Le témoignage de A. fait mention de "plusieurs contacts sur sa poitrine lorsqu'elle était mineure dans la maison familiale dans laquelle l'abbé Pierre était régulièrement invité", suivis les années suivantes de sollicitations inappropriées et d'un baiser forcé. "Au moment de lui dire au revoir, il a introduit sa langue dans ma bouche d'une façon brutale et totalement inattendue", se souvient-elle. Certaines des femmes citées dans le rapport décrivent enfin des sollicitations répétées, correspondant à du harcèlement sexuel. 

La communauté Emmaüs avait-elle eu connaissance des faits rapportés ? 

Certains témoignages mentionnés dans le rapport font état d'un comportement connu au sein de structures fondées par l'abbé Pierre. En 1992, une des accusatrices informe des dirigeants de l'époque. "Ils m'ont dit : 'On pensait qu'il s'était calmé.' Ils m'ont dit que je n'étais pas la seule dans les secrétaires d'Emmaüs International", explique-t-elle. 

Une femme, qui assure qu'il lui a touché la poitrine alors qu'elle travaillait sur un documentaire à son sujet en 1995, se souvient, elle aussi, avoir été reçue par les responsables de la communauté. "Ils ont entendu ce qu'on avait à leur dire. Ils restaient de marbre. Je m'étais dit : 'Ils protègent un truc. C'est malsain.'"

"J'ai entendu très tardivement qu'on prévenait les secrétaires de faire attention à l'abbé Pierre", corrobore un témoin entendu par Egaé. L'abbé Pierre "vieillissant", "avait du mal à réfréner ses instincts" et "ne pouvait pas s'empêcher de toucher les seins des femmes", l'avait-on informé. Mais des comportements plus anciens sont toutefois mentionnés dans le rapport. Une personne entendue par le cabinet d'experts s'est ainsi fait l'écho "d'un récit d'une scène dans les années 50 ou 60", où il aurait "sauté" sur une femme.

Ces témoignages ont-ils été ignorés par les responsables du mouvement ? "J'ai identifié dans presque tous les cas la difficulté à être crue lorsque la personne mise en cause est valorisée, voire adulée, pour son engagement", souligne la directrice du cabinet Egaé, Caroline De Haas, citée dans La Croix.
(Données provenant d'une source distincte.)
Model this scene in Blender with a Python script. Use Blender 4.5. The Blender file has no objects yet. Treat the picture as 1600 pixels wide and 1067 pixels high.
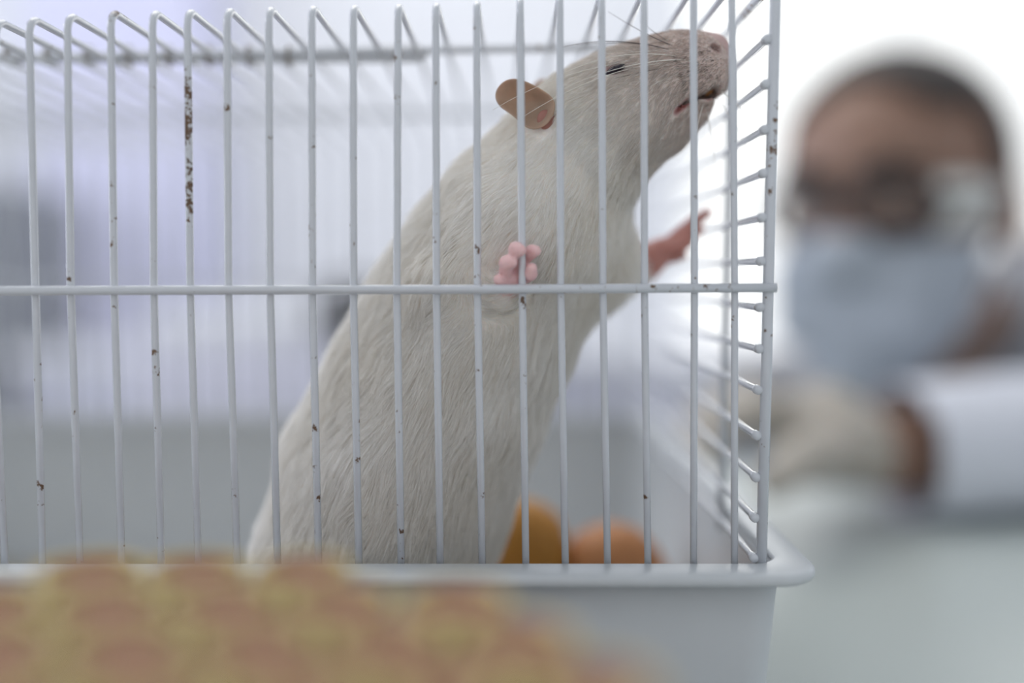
import bpy, bmesh, math, random
import numpy as np
from mathutils import Vector, Matrix
random.seed(7); RNG = np.random.default_rng(11)
scene = bpy.context.scene
COL = scene.collection

# ------------------------------------------------------------------ camera
F_PX, CX, CY = 1555.0, 800.0, 533.5
PITCH = math.atan(103.5 / F_PX)
CAM = np.array([0.0, -239.0, 150.0])              # millimetres; front wires at y = 0, table top at z = 0
FWD = np.array([0.0, math.cos(PITCH), -math.sin(PITCH)])
UPV = np.array([0.0, math.sin(PITCH), math.cos(PITCH)])
cam_d = bpy.data.cameras.new('camera'); cam = bpy.data.objects.new('camera', cam_d); COL.objects.link(cam)
cam.location = CAM * 0.001; cam.rotation_euler = (math.pi / 2 - PITCH, 0, 0)
cam_d.sensor_width = 36.0; cam_d.lens = 36.0 * F_PX / 1600.0
cam_d.clip_start = 0.005; cam_d.clip_end = 50
cam_d.dof.use_dof = True; cam_d.dof.focus_distance = 0.2445; cam_d.dof.aperture_fstop = 1.95
cam_d.dof.aperture_blades = 0
scene.camera = cam
scene.cycles.max_bounces = 10; scene.cycles.diffuse_bounces = 7

# ------------------------------------------------------------------ world, lights, exposure
vs = scene.view_settings
vs.view_transform = 'Standard'; vs.look = 'None'; vs.gamma = 1.0; vs.use_curve_mapping = False
vs.exposure = 0.0
world = bpy.data.worlds.new('world'); scene.world = world; world.use_nodes = True
bg = world.node_tree.nodes['Background']
bg.inputs[0].default_value = (0.93, 0.96, 1.0, 1); bg.inputs[1].default_value = 0.80

def area_light(name, loc, rot, sx, sy, power, col):
    ld = bpy.data.lights.new(name, 'AREA'); ld.shape = 'RECTANGLE'; ld.size = sx; ld.size_y = sy
    ld.energy = power; ld.color = col
    o = bpy.data.objects.new(name, ld); COL.objects.link(o); o.location = loc; o.rotation_euler = rot
    return o
H = math.pi / 2
area_light('ceiling_lamp_light', (-0.3, 0.9, 1.86), (0, 0, 0), 1.6, 1.2, 7, (1.0, 0.98, 0.94))
area_light('side_window_light', (-2.35, 0.9, 0.75), (0, -H, 0), 1.3, 1.9, 30, (0.87, 0.89, 1.0))
area_light('far_wall_fill', (0.2, 2.0, 1.86), (0, 0, 0), 2.6, 0.5, 9, (1.0, 0.99, 0.97))  # added fill that brightens the far wall; no lamp fitting hangs there
area_light('far_window_light', (1.05, 2.50, 0.55), (-H, 0, 0), 1.1, 1.3, 4.5, (1.0, 0.99, 0.96))

# ------------------------------------------------------------------ helpers
def s2l(c):
    return tuple((x / 12.92 if x <= 0.04045 else ((x + 0.055) / 1.055) ** 2.4) for x in (v / 255.0 for v in c)) + (1.0,)

def P(u, v, d):
    """photo pixel at a depth d (mm behind the front wires) -> point in mm"""
    di = FWD + np.array([(u - CX) / F_PX, 0, 0]) + UPV * ((CY - v) / F_PX)
    return CAM + di * ((d - CAM[1]) / di[1])
def M_(p): return Vector((float(p[0]) * 0.001, float(p[1]) * 0.001, float(p[2]) * 0.001))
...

Toujours dans le quotidien, Isabelle Chartier-Siben, médecin spécialisée dans le traitement des violences sexuelles dans l'Eglise catholique, abonde : "On retrouve toujours cette erreur parmi les chrétiens : mettre une personne sur un piédestal et ne pas arriver à voir la vérité, être incapable d'un jugement sain quand les révélations de maltraitances surviennent."
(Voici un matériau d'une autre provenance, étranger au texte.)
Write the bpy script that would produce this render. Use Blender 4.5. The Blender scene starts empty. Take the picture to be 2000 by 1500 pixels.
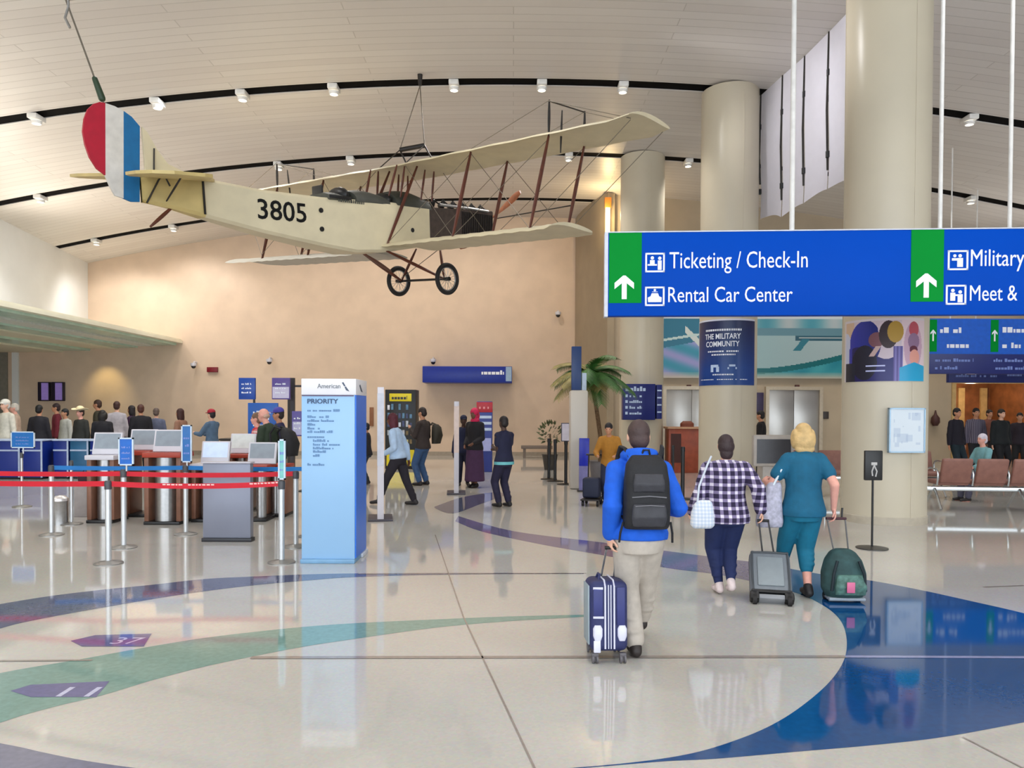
import bpy, bmesh, math, random
from mathutils import Vector, Matrix, geometry
random.seed(7)
S = bpy.context.scene
COL = S.collection
R_ = math.radians
V = Vector

# ------------------------------------------------------------------ camera
FPX, CAMZ, PITCH, ROLL = 1500.0, 1.8, R_(1.0), 0.0042
_R, _U = V((1, 0, 0)), V((0, math.sin(PITCH), math.cos(PITCH)))
FWD = V((0, math.cos(PITCH), -math.sin(PITCH)))
CR = math.cos(ROLL) * _R + math.sin(ROLL) * _U
CU = -math.sin(ROLL) * _R + math.cos(ROLL) * _U
cam = bpy.data.cameras.new('camera')
cam.sensor_width = 36; cam.lens = 36 * FPX / 2000
cam.shift_y = (829 - 750) / 2000
cam.clip_end = 200
camo = bpy.data.objects.new('camera', cam); COL.objects.link(camo)
M = Matrix.Identity(4)
for i in range(3):
    M[i][0], M[i][1], M[i][2] = CR[i], CU[i], -FWD[i]
M[2][3] = CAMZ
camo.matrix_world = M
S.camera = camo

# ------------------------------------------------------------------ world, exposure
S.view_settings.view_transform = 'Standard'
S.view_settings.look = 'None'
S.view_settings.exposure = 0.70
S.view_settings.gamma = 1.0
S.view_settings.use_curve_mapping = False
w = bpy.data.worlds.new('daylight'); S.world = w; w.use_nodes = True
bg = w.node_tree.nodes['Background']
bg.inputs[0].default_value = (0.86, 0.93, 1.0, 1)      # overcast sky seen through the open glass front behind the camera
bg.inputs[1].default_value = 2.2
LAMP_W = 200.0
WASH_W = 250.0
UP_W = 330.0

def lamp(name, kind, loc, power, color, parent=None, radius=.12, aim=(0, 0, -1), angle=150, blend=.6):
    l = bpy.data.lights.new(name, kind); l.energy = power; l.color = color
    l.shadow_soft_size = radius
    if kind == 'SPOT':
        l.spot_size = R_(angle); l.spot_blend = blend
    o = bpy.data.objects.new(name, l); COL.objects.link(o)
    o.rotation_euler = V(aim).to_track_quat('-Z', 'Y').to_euler()
    o.location = loc
    if parent: o.parent = parent
    return o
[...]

Quelles suites après ces témoignages ? 

Selon une source interne à Emmaüs citée par l'AFP, aucun signalement à la justice n'a été fait à ce stade. Alors que l'abbé Pierre est mort depuis 2007, et que de possibles victimes ou témoins sont également décédés, "il s'agissait principalement de permettre aux victimes identifiées d'être entendues et de permettre au mouvement Emmaüs de disposer d'informations suffisantes pour décider de la suite à donner", explique Egaé dans son document de synthèse.
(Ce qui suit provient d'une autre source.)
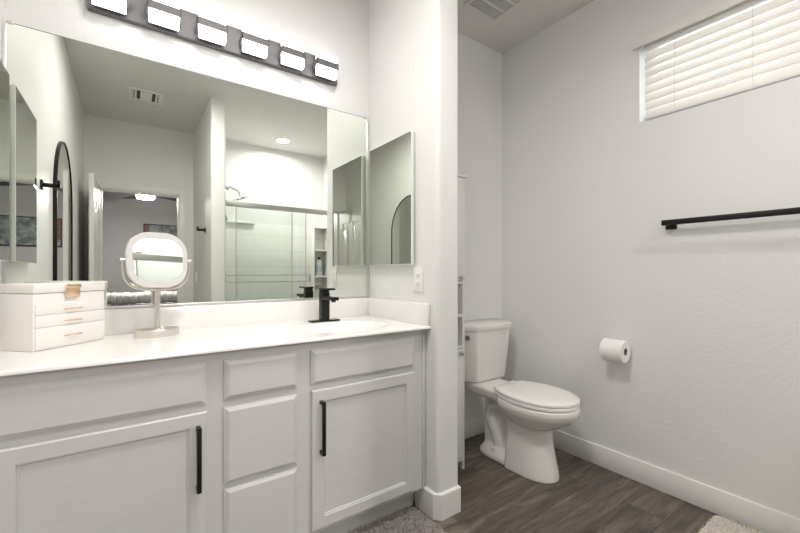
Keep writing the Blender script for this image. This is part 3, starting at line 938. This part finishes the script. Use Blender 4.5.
def make_register():
    x0, x1, y0, y1 = 0.000, 0.265, -0.475, -0.210
    o = ((x0 + x1) / 2, (y0 + y1) / 2, H)
    t = thing('air_register', 'white square air register in the ceiling seen in the vanity mirror', 'vent', o)
    f = 0.028
    MB(o).box(x0, x1, y0, y0 + f, H - 0.010, H - 0.0004, 0.003).box(x0, x1, y1 - f, y1, H - 0.010, H - 0.0004, 0.003) \
        .box(x0, x0 + f, y0 + f, y1 - f, H - 0.010, H - 0.0004, 0.003).box(x1 - f, x1, y0 + f, y1 - f, H - 0.010, H - 0.0004, 0.003) \
        .build('frame', M['trim'], t)
    MB(o).box(x0 + f, x1 - f, y0 + f, y1 - f, H - 0.002, H - 0.0004).build('backing', M['ventdark'], t)
    cx0, cx1 = x0 + 0.09, x1 - 0.09
    for k in range(5):
        y = y0 + f + 0.026 + k * (y1 - y0 - 2 * f - 0.02) / 5
        poly = [(y + 0.012, H - 0.003), (y - 0.018, H - 0.014), (y - 0.020, H - 0.0132), (y + 0.010, H - 0.0022)]
        MB(o).prism(poly, cx0, cx1, lambda a, b, h: (h, a, b)).build('louver', M['trim'], t)
    for xa, s in ((x0 + f + 0.006, -1), (x0 + f + 0.028, -1), (x1 - f - 0.028, 1), (x1 - f - 0.006, 1)):
        poly = [(xa - 0.006 * s, H - 0.003), (xa + 0.008 * s, H - 0.012), (xa + 0.010 * s, H - 0.0115), (xa - 0.004 * s, H - 0.0025)]
        MB(o).prism(poly, y0 + f, y1 - f, lambda a, b, h: (a, h, b)).build('louver', M['trim'], t)
    for xa in (cx0, cx1):
        MB(o).box(xa - 0.002, xa + 0.002, y0 + f, y1 - f, H - 0.010, H - 0.002).build('divider', M['trim'], t)
make_register()

def make_can(x, y, watts, label, spread=170, k=1.0, name='recessed_light'):
    o = (x, y, H)
    t = thing(name, label, 'light', o)
    n = 40
    ring = lambda r, z: [(x + k * r * math.cos(2 * PI * i / n), y + k * r * math.sin(2 * PI * i / n), z) for i in range(n)]
    MB(o).loft([ring(0.088, H - 0.0004), ring(0.088, H - 0.004), ring(0.070, H - 0.007), ring(0.066, H - 0.003), ring(0.066, H - 0.0006)], caps=False).build('trim_ring', M['trim'], t)
    MB(o).cyl((x, y, H - 0.0035), (x, y, H - 0.0008), 0.066 * k, seg=40).build('lens', M['lamp'], t)
    ld = bpy.data.lights.new('can_or_fill_lamp', 'AREA')
    ld.shape = 'DISK'; ld.size = 0.13 * k; ld.energy = watts; ld.color = (1.0, 0.985, 0.965); ld.spread = math.radians(spread)
    lo = bpy.data.objects.new('can_or_fill_lamp', ld)
    COL.objects.link(lo)
    lo.location = (0, 0, -0.012)
    lo.parent = t
make_can(1.541, -0.785, CAN_W, 'round recessed ceiling light over the shower', 168)
make_can(0.42, 0.74, FILL_W, 'wide round added fill light on the ceiling in front of the vanity', 170, 3.2, 'fill_light')  # added fill lamp, out of view, lifts the room's brightness

# ------------------------------------------------------------------ left wall: arched mirror and hooks
def make_arch():
    y0, y1, zb, zt = 0.02, 0.805, 0.05, 2.0
    o = (XL, (y0 + y1) / 2, zb)
    t = thing('arched_mirror', 'tall arched mirror with a thin black frame on the left wall', 'mirror', o)
    r = (y1 - y0) / 2
    yc = (y0 + y1) / 2
    def outline(d):
        rr = r - d
        pts = [(yc - rr, zb + d), (yc + rr, zb + d)]
        for k in range(41):
            a = PI * k / 40
            pts.append((yc + rr * math.cos(a), zt - r + rr * math.sin(a)))
        return pts
    L = lambda d, x: [(x, a, b) for a, b in outline(d)]
    MB(o).loft([L(0, XL + 0.0005), L(0, XL + 0.020), L(0.008, XL + 0.020), L(0.008, XL + 0.014)], caps=False).build('frame', M['black'], t)
    MB(o).loft([L(0.0075, XL + 0.003), L(0.0075, XL + 0.015)]).build('mirror_glass', M['mirror'], t, smooth=0)
make_arch()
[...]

Invitant toutefois les personnes qui le souhaitent à témoigner, Emmaüs assure avoir mis en place "un dispositif de recueil de témoignages, strictement confidentiel, s'adressant aux personnes ayant été victimes ou témoins de comportements inacceptables de la part de l'abbé Pierre". Géré par Egaé, il propose une écoute ainsi qu'un accompagnement.

Dans son communiqué, Emmaüs salue "le courage" des personnes dont les témoignages ont permis de "mettre au jour ces réalités." "Nous les croyons (...) ces révélations bouleversent nos structures", affirme le mouvement, pour qui "ces agissements changent profondément le regard" porté sur l'abbé Pierre, "connu avant tout pour son combat contre la pauvreté, la misère et l'exclusion".

"Je suis triste, je suis en colère, je lui en veux d'avoir fait souffrir ces femmes", a affirmé Christophe Robert, délégué général de la Fondation Abbé-Pierre, mercredi soir sur France 2, qui parle d'une "déflagration". "Nous voulons soutenir de toutes nos forces les victimes que nous avons identifiées et celles, peut-être, qui se manifesteront."